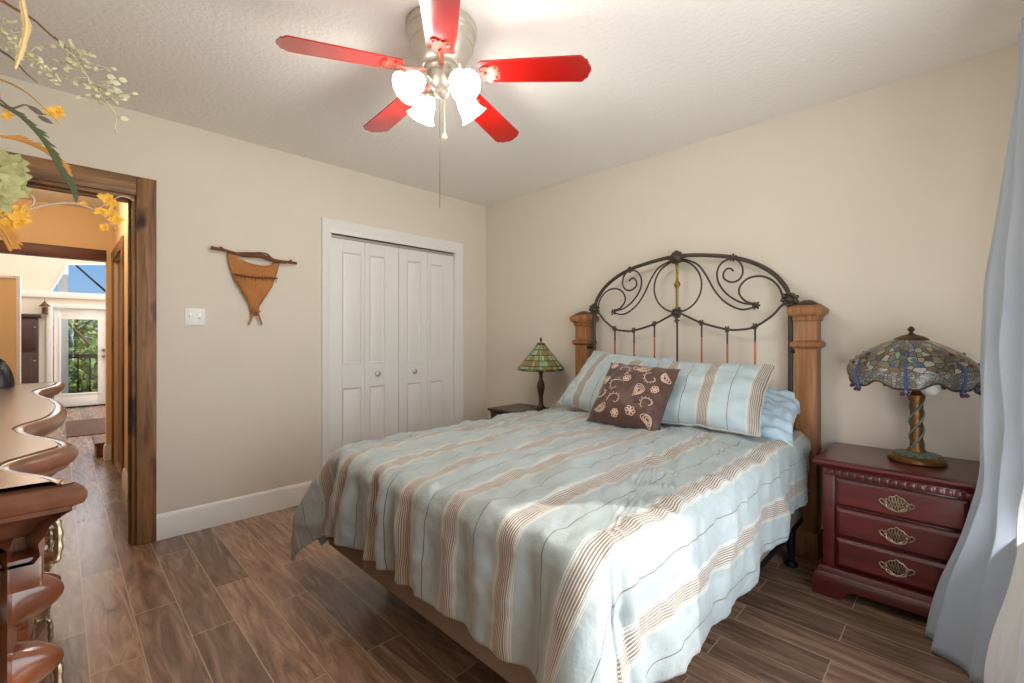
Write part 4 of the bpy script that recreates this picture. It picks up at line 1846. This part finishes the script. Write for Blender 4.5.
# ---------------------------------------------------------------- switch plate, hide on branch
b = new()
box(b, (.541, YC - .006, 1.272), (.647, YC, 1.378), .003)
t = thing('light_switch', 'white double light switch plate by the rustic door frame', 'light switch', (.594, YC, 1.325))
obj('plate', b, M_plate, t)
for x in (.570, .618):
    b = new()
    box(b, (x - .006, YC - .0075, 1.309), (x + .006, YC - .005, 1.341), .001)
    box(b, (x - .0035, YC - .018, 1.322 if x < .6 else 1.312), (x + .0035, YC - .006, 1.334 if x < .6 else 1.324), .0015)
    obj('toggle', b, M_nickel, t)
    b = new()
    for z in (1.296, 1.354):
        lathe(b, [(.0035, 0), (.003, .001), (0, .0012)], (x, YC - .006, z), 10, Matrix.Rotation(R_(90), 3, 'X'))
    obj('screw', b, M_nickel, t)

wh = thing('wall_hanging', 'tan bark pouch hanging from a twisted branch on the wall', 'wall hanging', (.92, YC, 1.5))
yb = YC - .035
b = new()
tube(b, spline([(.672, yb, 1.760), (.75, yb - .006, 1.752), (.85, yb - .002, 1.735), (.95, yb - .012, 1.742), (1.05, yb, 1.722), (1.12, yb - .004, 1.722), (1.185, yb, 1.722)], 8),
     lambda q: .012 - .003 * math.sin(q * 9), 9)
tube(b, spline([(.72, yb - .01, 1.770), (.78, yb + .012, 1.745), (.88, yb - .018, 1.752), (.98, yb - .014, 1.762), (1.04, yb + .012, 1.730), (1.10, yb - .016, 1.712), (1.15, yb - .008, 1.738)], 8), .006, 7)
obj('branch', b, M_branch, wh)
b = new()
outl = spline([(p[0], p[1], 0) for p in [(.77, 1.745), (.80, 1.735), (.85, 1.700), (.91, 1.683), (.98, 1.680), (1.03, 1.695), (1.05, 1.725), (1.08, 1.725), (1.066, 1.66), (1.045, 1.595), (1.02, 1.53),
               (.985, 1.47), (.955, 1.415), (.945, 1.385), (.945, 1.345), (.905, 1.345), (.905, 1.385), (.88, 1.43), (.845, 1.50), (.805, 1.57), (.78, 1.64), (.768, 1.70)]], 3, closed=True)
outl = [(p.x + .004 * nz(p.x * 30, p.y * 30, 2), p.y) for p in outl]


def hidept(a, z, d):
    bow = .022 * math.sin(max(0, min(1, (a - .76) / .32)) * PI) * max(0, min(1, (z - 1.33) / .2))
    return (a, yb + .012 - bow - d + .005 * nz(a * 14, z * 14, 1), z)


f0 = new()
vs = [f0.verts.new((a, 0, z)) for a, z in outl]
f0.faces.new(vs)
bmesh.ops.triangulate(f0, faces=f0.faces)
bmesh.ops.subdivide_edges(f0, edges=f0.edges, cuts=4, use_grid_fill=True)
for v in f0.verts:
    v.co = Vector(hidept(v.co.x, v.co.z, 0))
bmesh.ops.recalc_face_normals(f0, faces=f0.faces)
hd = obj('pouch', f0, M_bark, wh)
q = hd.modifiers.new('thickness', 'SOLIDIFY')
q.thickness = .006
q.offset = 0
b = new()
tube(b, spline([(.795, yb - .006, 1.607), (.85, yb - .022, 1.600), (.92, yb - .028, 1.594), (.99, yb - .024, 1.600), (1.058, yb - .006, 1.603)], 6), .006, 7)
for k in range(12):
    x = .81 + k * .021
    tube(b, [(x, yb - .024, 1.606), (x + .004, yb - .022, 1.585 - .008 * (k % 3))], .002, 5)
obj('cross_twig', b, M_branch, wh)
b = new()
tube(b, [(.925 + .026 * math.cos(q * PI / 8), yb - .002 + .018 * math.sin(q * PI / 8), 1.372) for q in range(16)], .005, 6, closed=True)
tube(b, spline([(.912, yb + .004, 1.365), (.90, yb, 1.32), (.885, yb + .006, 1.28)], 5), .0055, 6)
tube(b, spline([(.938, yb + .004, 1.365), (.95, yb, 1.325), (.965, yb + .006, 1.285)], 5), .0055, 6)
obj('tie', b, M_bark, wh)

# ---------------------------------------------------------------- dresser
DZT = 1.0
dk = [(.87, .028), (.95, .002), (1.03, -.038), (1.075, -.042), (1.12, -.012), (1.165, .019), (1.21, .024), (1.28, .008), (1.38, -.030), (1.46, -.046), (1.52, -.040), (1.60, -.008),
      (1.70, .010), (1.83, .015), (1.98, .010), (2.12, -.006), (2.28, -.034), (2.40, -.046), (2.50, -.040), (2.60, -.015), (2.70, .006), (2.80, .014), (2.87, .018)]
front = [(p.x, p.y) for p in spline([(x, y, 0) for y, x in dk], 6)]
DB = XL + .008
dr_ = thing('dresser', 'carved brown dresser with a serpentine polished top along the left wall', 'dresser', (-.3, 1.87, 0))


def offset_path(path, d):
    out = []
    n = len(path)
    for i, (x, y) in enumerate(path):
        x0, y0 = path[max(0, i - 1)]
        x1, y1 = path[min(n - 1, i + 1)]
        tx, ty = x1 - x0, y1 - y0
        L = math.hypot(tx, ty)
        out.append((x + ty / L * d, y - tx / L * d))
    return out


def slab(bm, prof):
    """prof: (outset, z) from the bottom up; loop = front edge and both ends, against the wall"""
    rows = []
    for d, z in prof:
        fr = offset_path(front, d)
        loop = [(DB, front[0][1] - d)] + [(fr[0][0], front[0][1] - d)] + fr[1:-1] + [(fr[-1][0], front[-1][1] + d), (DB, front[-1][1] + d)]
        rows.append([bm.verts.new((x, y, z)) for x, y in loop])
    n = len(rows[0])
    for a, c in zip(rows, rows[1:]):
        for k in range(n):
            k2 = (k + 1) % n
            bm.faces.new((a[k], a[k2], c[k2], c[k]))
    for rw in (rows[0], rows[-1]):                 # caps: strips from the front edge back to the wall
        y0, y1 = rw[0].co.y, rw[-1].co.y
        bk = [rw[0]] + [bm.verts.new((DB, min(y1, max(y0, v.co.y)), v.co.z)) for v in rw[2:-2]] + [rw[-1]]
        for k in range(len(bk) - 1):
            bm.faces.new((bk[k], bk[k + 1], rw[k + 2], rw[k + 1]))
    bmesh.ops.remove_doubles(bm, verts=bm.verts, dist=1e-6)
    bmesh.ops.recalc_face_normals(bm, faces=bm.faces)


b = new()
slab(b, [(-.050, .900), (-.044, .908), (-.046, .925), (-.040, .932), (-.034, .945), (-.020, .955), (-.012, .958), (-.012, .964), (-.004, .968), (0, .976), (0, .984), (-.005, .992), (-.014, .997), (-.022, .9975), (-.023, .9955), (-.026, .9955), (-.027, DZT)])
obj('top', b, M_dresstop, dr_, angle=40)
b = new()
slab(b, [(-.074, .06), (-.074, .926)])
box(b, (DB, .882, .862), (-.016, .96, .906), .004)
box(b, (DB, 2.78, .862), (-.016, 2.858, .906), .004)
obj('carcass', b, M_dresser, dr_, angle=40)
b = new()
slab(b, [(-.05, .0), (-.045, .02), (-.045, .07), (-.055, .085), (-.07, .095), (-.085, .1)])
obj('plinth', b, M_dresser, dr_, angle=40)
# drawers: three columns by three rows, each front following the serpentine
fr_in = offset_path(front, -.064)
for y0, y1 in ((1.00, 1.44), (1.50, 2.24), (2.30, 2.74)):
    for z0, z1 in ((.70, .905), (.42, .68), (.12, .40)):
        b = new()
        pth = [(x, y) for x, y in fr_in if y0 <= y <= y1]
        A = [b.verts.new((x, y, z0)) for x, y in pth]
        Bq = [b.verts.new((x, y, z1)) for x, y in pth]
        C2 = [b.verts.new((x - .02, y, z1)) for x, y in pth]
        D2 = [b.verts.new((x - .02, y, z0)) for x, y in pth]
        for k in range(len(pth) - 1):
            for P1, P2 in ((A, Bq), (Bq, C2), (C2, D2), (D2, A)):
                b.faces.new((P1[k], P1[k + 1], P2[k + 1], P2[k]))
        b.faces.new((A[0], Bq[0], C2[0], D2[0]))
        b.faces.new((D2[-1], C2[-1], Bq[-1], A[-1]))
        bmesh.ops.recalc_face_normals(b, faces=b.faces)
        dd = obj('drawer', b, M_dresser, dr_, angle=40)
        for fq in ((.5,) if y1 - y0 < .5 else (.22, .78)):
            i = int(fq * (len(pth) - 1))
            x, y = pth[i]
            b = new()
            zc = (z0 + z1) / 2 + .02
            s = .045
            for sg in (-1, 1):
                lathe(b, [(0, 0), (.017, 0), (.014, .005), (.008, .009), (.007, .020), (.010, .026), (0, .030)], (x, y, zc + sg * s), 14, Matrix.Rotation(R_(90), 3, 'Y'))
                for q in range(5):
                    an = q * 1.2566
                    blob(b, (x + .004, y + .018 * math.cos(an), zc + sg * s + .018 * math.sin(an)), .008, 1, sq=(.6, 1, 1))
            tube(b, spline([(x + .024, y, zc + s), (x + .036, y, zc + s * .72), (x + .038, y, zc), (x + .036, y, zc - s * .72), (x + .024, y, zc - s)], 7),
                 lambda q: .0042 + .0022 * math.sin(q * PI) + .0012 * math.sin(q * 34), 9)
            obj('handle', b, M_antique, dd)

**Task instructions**
Without the pictures, please reproduce each line of the listing above exactly, from the first one through the line bearing "obj('screw', b, M_nickel, t)".

**Result**
Write part 4 of the bpy script that recreates this picture. It picks up at line 1846. This part finishes the script. Write for Blender 4.5.
# ---------------------------------------------------------------- switch plate, hide on branch
b = new()
box(b, (.541, YC - .006, 1.272), (.647, YC, 1.378), .003)
t = thing('light_switch', 'white double light switch plate by the rustic door frame', 'light switch', (.594, YC, 1.325))
obj('plate', b, M_plate, t)
for x in (.570, .618):
    b = new()
    box(b, (x - .006, YC - .0075, 1.309), (x + .006, YC - .005, 1.341), .001)
    box(b, (x - .0035, YC - .018, 1.322 if x < .6 else 1.312), (x + .0035, YC - .006, 1.334 if x < .6 else 1.324), .0015)
    obj('toggle', b, M_nickel, t)
    b = new()
    for z in (1.296, 1.354):
        lathe(b, [(.0035, 0), (.003, .001), (0, .0012)], (x, YC - .006, z), 10, Matrix.Rotation(R_(90), 3, 'X'))
    obj('screw', b, M_nickel, t)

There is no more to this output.